Interesting in a number of ways.
Detailing Adams' early perception of comics while growing up.
His earliest attempts to get into comics in 1959, at a time the industry was basically still in a depression since the 1955 industry collapse, after Frederick Wertham's Seduction of the Innocent and forming of the Comics Code.
And Adams' early experience interning with comic strip artists (circa 1961-1966), his work in the advertising field, And tthen the Ben Casey syndicaed newspaper strip, before making a second attempt to get into comics again in 1966-1967, first at Warren magazines CREEPY and EERIE, and then moving to DC.
And Adams coming into a closed shop at DC where no one new was hired for about 20 years, and once hired, Adams' cracking the door open at DC for other talent coming there, like Len Wein, Marv Wolfman, Rich Buckler, Howard Chaykin and many others.

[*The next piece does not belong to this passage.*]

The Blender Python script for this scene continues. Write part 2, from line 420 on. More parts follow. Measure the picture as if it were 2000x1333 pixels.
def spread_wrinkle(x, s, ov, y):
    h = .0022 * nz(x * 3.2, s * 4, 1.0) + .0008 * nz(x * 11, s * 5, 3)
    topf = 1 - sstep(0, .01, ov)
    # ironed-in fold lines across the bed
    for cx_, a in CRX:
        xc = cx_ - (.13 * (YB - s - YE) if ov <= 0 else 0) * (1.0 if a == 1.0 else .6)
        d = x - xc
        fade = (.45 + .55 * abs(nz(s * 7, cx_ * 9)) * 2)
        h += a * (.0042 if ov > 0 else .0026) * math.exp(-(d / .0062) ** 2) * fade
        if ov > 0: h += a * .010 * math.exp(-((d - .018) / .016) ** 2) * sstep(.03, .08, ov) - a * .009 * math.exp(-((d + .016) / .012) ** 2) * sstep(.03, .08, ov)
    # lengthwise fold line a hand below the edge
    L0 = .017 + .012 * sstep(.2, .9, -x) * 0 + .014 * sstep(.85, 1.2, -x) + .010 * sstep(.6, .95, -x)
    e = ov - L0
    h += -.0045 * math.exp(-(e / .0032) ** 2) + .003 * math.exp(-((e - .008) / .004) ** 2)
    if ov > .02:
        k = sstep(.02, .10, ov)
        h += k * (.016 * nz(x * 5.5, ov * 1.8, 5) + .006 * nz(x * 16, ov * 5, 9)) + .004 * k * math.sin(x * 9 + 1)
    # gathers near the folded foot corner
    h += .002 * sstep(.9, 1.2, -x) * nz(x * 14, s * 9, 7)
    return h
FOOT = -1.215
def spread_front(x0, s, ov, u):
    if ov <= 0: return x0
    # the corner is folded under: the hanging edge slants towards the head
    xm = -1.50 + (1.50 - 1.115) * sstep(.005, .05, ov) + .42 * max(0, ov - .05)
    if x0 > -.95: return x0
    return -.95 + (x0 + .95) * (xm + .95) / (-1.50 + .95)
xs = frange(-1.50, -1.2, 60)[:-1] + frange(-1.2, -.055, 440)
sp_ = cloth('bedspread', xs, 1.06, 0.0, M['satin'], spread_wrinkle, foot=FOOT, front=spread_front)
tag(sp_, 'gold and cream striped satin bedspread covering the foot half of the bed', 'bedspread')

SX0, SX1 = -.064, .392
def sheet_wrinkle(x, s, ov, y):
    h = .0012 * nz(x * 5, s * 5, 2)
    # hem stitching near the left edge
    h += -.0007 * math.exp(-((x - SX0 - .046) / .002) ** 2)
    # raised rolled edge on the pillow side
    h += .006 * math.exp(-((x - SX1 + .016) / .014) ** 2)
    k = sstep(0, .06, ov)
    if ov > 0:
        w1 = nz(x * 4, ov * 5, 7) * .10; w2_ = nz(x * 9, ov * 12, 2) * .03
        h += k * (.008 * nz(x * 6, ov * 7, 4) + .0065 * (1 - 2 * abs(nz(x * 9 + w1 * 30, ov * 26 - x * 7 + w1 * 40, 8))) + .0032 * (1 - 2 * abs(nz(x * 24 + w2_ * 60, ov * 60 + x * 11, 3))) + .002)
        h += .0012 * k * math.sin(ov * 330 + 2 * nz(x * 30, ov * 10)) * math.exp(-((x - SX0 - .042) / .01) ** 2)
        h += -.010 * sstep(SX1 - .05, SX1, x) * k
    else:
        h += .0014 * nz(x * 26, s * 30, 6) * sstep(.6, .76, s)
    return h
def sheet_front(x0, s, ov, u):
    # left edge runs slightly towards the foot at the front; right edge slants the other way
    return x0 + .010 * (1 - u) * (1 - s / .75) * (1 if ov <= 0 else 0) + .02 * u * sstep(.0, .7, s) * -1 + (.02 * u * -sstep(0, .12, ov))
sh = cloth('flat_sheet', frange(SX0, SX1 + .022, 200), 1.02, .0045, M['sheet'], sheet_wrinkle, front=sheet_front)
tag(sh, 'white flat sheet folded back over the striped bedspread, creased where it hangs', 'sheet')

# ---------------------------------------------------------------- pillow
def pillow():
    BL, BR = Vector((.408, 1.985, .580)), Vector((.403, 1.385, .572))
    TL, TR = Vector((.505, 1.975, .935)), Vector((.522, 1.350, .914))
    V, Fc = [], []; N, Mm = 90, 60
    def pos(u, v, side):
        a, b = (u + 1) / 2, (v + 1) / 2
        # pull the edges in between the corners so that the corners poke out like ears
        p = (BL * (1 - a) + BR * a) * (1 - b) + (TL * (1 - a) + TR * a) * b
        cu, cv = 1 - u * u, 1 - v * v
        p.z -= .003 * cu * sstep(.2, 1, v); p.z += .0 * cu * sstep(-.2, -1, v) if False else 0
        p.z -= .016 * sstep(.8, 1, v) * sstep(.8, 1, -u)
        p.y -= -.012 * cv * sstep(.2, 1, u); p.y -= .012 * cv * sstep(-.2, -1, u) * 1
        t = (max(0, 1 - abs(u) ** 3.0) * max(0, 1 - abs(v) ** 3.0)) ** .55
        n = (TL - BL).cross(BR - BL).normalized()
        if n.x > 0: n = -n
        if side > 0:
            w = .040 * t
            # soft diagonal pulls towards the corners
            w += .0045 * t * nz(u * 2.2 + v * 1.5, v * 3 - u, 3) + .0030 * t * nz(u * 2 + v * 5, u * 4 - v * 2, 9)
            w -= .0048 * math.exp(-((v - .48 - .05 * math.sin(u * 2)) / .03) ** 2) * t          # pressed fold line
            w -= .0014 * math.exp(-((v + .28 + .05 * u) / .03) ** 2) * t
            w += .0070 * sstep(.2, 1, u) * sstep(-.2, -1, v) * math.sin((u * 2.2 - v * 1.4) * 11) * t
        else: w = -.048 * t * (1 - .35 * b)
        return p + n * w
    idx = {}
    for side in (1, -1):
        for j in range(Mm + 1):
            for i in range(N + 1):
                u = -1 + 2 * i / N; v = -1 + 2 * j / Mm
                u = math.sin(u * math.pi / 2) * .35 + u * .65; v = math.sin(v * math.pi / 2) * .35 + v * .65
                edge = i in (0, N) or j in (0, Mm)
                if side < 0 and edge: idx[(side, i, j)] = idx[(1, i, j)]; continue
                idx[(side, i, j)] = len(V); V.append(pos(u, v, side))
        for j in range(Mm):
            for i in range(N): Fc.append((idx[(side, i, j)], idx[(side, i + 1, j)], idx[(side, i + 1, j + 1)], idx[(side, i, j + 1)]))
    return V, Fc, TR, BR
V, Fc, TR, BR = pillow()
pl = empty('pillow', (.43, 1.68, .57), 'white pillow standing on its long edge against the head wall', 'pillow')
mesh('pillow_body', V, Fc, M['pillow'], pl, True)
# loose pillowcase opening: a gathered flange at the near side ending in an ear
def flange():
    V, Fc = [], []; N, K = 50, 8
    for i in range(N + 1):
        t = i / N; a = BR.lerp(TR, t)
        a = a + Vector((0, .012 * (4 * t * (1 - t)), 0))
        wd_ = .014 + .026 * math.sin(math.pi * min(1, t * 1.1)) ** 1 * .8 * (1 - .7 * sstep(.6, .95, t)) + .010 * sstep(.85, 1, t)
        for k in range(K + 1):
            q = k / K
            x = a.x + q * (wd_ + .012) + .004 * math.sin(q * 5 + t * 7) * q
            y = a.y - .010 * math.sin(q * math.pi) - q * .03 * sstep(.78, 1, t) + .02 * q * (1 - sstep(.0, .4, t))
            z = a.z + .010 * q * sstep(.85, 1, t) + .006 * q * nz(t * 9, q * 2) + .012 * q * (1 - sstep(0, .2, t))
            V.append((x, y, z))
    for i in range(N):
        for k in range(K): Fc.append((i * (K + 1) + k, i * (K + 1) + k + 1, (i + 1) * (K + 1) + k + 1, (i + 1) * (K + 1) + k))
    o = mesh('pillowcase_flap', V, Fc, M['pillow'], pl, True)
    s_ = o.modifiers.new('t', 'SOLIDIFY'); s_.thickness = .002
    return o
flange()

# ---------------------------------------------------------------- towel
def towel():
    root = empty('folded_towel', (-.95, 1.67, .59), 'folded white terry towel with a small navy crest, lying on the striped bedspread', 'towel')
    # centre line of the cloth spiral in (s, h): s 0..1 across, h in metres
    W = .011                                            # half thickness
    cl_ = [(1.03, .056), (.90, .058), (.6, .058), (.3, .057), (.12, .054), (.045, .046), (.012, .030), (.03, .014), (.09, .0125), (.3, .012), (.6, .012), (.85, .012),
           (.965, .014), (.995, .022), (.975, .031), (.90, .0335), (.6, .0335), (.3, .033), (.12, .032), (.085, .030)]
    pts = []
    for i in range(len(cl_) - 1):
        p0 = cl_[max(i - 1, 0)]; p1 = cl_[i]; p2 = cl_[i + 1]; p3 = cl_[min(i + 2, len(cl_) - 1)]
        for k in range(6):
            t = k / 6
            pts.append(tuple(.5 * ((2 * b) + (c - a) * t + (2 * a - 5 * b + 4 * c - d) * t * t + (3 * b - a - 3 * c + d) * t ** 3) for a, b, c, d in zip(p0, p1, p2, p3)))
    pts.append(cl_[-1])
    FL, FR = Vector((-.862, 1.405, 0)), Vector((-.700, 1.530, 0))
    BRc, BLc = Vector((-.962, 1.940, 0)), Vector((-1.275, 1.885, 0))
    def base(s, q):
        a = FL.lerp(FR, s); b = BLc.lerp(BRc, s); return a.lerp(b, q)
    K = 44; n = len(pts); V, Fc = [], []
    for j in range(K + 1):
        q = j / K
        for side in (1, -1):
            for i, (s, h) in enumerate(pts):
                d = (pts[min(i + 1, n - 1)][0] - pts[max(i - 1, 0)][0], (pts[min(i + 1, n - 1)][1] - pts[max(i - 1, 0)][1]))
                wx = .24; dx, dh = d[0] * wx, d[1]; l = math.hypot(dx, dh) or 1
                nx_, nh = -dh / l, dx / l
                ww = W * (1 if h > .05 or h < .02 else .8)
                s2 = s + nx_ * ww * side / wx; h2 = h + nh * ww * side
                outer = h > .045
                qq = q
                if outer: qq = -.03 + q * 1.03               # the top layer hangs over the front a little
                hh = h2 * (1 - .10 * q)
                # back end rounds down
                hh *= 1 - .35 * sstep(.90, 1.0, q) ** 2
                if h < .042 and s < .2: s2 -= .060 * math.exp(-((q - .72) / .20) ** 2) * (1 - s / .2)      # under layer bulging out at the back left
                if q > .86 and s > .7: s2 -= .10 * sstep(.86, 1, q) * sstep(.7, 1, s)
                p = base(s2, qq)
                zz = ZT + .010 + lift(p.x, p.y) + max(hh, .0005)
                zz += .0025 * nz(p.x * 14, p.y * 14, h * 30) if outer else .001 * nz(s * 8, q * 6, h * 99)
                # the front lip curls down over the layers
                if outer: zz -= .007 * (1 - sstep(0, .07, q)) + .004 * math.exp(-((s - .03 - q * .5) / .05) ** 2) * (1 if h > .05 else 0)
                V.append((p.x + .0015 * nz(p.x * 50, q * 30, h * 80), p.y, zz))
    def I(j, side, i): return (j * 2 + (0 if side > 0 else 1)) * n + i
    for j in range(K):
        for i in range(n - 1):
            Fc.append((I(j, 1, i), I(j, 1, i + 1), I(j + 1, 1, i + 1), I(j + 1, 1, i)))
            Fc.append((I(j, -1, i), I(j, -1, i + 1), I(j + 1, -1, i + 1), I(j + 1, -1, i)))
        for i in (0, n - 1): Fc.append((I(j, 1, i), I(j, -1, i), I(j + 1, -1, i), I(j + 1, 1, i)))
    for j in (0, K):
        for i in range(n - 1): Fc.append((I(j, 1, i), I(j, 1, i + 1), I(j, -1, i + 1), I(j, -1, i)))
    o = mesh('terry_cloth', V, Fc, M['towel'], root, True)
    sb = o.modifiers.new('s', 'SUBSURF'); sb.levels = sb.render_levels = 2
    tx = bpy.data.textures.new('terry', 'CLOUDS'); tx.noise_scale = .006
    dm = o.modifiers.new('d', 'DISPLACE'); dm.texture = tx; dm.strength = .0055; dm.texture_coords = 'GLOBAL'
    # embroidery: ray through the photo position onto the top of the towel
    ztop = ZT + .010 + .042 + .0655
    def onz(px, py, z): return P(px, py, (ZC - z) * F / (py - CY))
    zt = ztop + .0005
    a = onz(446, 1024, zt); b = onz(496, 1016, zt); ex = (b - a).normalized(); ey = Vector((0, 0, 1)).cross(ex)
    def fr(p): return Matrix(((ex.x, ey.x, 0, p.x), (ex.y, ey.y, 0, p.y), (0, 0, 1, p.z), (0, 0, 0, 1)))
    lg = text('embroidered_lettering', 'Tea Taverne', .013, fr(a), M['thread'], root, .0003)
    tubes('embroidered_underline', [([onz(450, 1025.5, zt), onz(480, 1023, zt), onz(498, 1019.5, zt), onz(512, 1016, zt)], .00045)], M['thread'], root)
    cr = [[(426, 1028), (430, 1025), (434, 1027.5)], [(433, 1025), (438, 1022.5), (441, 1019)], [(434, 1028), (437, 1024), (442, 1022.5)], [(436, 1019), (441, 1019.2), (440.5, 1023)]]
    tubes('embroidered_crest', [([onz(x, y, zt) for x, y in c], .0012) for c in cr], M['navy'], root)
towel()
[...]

Most interesting for me was Adams' inking over Jack Kirby, and his perspective as an insider at the time, of how Kirby was treated by DC from 1970-1975

I didn't know that Adams had such a reluctance to ink Kirby, that he saw doing so as intrusion on Kirby's own creative vision. But that Adams felt at least his more conscienscious inking of Kirby's work at least was more respectful of Kirby's creative vision than others, that Adams felt his inking Kirby was a better alternative than others like Al Plastino and Murphy Anderson, who would dominate and blunt Kirby's artistic vision far more, if Adams were to refuse the assignment to ink Kirby.
I enjoyed the collaboration of Kirby with all these artists, if only for a few issues, to see the contrast of them, and I still felt Kirby shined through regardless, each interesting in their own way. Plastino was only inking Superman and Jimmy Olsen figures in JIMMY OLSEN 133 and 134, and FOREVER PEOPLE 1.
Anderson inked Superman and Jimmy Olsen heads in 135-139, 141-145, and 148, with Colletta inking the rest of those issues.
And Mike Royer inking the entire contents in 146-147.

Even the Al Plastino work showed just how bad Kirby's work would have been, if DC's editorial restraints were allowed to fully dominate and control Kirby. Even within the 3 issues Plastino partially inked, it's laughable the contrast of that, as compared to the work over Kirby within the same issues by Adams, Anderson, and even Colletta doing far better, within the same issues. DC finally relented with using Plastino, but Kirby was only able to fully escape DC's editorial interference by leaving the JIMMY OLSEN series entirely, after issue 148.